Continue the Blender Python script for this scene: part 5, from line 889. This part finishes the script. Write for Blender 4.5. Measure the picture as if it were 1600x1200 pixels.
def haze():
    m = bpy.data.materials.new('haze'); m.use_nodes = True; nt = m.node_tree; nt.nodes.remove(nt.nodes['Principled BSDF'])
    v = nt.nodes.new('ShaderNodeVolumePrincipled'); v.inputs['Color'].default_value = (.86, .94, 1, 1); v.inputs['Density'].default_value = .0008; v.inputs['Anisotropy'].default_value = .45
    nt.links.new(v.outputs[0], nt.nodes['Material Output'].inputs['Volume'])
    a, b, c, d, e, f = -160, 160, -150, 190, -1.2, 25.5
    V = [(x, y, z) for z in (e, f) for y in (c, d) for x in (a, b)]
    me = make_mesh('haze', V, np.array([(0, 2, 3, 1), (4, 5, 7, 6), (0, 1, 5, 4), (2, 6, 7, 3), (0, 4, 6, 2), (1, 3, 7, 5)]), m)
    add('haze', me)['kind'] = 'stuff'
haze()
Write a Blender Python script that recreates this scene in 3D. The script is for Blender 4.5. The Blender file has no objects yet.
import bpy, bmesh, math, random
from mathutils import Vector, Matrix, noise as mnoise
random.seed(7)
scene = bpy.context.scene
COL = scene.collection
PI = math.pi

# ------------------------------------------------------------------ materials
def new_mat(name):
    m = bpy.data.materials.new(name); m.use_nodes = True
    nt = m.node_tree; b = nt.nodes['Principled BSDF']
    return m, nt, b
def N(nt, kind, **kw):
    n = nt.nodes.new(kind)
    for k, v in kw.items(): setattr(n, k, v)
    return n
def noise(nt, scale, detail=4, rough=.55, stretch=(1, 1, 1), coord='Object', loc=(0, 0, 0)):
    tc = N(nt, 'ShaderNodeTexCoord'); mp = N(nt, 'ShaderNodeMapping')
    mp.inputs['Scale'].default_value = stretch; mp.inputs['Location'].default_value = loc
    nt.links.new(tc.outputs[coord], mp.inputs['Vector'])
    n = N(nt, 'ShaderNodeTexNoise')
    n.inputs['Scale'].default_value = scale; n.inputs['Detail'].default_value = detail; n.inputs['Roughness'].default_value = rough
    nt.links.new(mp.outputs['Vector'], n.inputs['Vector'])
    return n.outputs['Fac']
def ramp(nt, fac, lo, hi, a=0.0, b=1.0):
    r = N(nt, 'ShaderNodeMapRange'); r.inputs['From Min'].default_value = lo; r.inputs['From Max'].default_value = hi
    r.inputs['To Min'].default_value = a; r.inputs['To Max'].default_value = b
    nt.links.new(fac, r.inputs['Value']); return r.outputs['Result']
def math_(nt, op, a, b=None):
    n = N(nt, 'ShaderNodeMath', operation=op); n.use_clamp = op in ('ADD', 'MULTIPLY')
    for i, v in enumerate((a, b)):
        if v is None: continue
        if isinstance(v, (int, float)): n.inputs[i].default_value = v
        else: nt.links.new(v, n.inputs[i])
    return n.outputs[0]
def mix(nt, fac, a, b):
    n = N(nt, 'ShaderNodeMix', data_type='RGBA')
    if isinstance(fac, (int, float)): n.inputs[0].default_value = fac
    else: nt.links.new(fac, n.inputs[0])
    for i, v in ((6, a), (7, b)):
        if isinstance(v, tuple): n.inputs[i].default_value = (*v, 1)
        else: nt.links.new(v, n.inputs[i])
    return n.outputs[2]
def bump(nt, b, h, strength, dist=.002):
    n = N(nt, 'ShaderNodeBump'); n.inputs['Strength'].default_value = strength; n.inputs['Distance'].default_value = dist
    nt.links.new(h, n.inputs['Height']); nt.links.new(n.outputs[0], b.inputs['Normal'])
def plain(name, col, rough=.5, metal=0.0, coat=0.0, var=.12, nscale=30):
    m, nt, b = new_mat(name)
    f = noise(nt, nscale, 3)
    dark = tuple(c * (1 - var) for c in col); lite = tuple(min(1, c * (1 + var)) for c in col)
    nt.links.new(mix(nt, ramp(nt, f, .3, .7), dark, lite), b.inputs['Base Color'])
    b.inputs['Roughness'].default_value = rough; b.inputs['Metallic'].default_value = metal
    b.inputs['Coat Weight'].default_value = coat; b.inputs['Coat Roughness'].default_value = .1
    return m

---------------

Problem description:
Retype the material in full, character for character.

Output:
Continue the Blender Python script for this scene: part 5, from line 889. This part finishes the script. Write for Blender 4.5. Measure the picture as if it were 1600x1200 pixels.
def haze():
    m = bpy.data.materials.new('haze'); m.use_nodes = True; nt = m.node_tree; nt.nodes.remove(nt.nodes['Principled BSDF'])
    v = nt.nodes.new('ShaderNodeVolumePrincipled'); v.inputs['Color'].default_value = (.86, .94, 1, 1); v.inputs['Density'].default_value = .0008; v.inputs['Anisotropy'].default_value = .45
    nt.links.new(v.outputs[0], nt.nodes['Material Output'].inputs['Volume'])
    a, b, c, d, e, f = -160, 160, -150, 190, -1.2, 25.5
    V = [(x, y, z) for z in (e, f) for y in (c, d) for x in (a, b)]
    me = make_mesh('haze', V, np.array([(0, 2, 3, 1), (4, 5, 7, 6), (0, 1, 5, 4), (2, 6, 7, 3), (0, 4, 6, 2), (1, 3, 7, 5)]), m)
    add('haze', me)['kind'] = 'stuff'
haze()
Write a Blender Python script that recreates this scene in 3D. The script is for Blender 4.5. The Blender file has no objects yet.
import bpy, bmesh, math, random
from mathutils import Vector, Matrix, noise as mnoise
random.seed(7)
scene = bpy.context.scene
COL = scene.collection
PI = math.pi

# ------------------------------------------------------------------ materials
def new_mat(name):
    m = bpy.data.materials.new(name); m.use_nodes = True
    nt = m.node_tree; b = nt.nodes['Principled BSDF']
    return m, nt, b
def N(nt, kind, **kw):
    n = nt.nodes.new(kind)
    for k, v in kw.items(): setattr(n, k, v)
    return n
def noise(nt, scale, detail=4, rough=.55, stretch=(1, 1, 1), coord='Object', loc=(0, 0, 0)):
    tc = N(nt, 'ShaderNodeTexCoord'); mp = N(nt, 'ShaderNodeMapping')
    mp.inputs['Scale'].default_value = stretch; mp.inputs['Location'].default_value = loc
    nt.links.new(tc.outputs[coord], mp.inputs['Vector'])
    n = N(nt, 'ShaderNodeTexNoise')
    n.inputs['Scale'].default_value = scale; n.inputs['Detail'].default_value = detail; n.inputs['Roughness'].default_value = rough
    nt.links.new(mp.outputs['Vector'], n.inputs['Vector'])
    return n.outputs['Fac']
def ramp(nt, fac, lo, hi, a=0.0, b=1.0):
    r = N(nt, 'ShaderNodeMapRange'); r.inputs['From Min'].default_value = lo; r.inputs['From Max'].default_value = hi
    r.inputs['To Min'].default_value = a; r.inputs['To Max'].default_value = b
    nt.links.new(fac, r.inputs['Value']); return r.outputs['Result']
def math_(nt, op, a, b=None):
    n = N(nt, 'ShaderNodeMath', operation=op); n.use_clamp = op in ('ADD', 'MULTIPLY')
    for i, v in enumerate((a, b)):
        if v is None: continue
        if isinstance(v, (int, float)): n.inputs[i].default_value = v
        else: nt.links.new(v, n.inputs[i])
    return n.outputs[0]
def mix(nt, fac, a, b):
    n = N(nt, 'ShaderNodeMix', data_type='RGBA')
    if isinstance(fac, (int, float)): n.inputs[0].default_value = fac
    else: nt.links.new(fac, n.inputs[0])
    for i, v in ((6, a), (7, b)):
        if isinstance(v, tuple): n.inputs[i].default_value = (*v, 1)
        else: nt.links.new(v, n.inputs[i])
    return n.outputs[2]
def bump(nt, b, h, strength, dist=.002):
    n = N(nt, 'ShaderNodeBump'); n.inputs['Strength'].default_value = strength; n.inputs['Distance'].default_value = dist
    nt.links.new(h, n.inputs['Height']); nt.links.new(n.outputs[0], b.inputs['Normal'])
def plain(name, col, rough=.5, metal=0.0, coat=0.0, var=.12, nscale=30):
    m, nt, b = new_mat(name)
    f = noise(nt, nscale, 3)
    dark = tuple(c * (1 - var) for c in col); lite = tuple(min(1, c * (1 + var)) for c in col)
    nt.links.new(mix(nt, ramp(nt, f, .3, .7), dark, lite), b.inputs['Base Color'])
    b.inputs['Roughness'].default_value = rough; b.inputs['Metallic'].default_value = metal
    b.inputs['Coat Weight'].default_value = coat; b.inputs['Coat Roughness'].default_value = .1
    return m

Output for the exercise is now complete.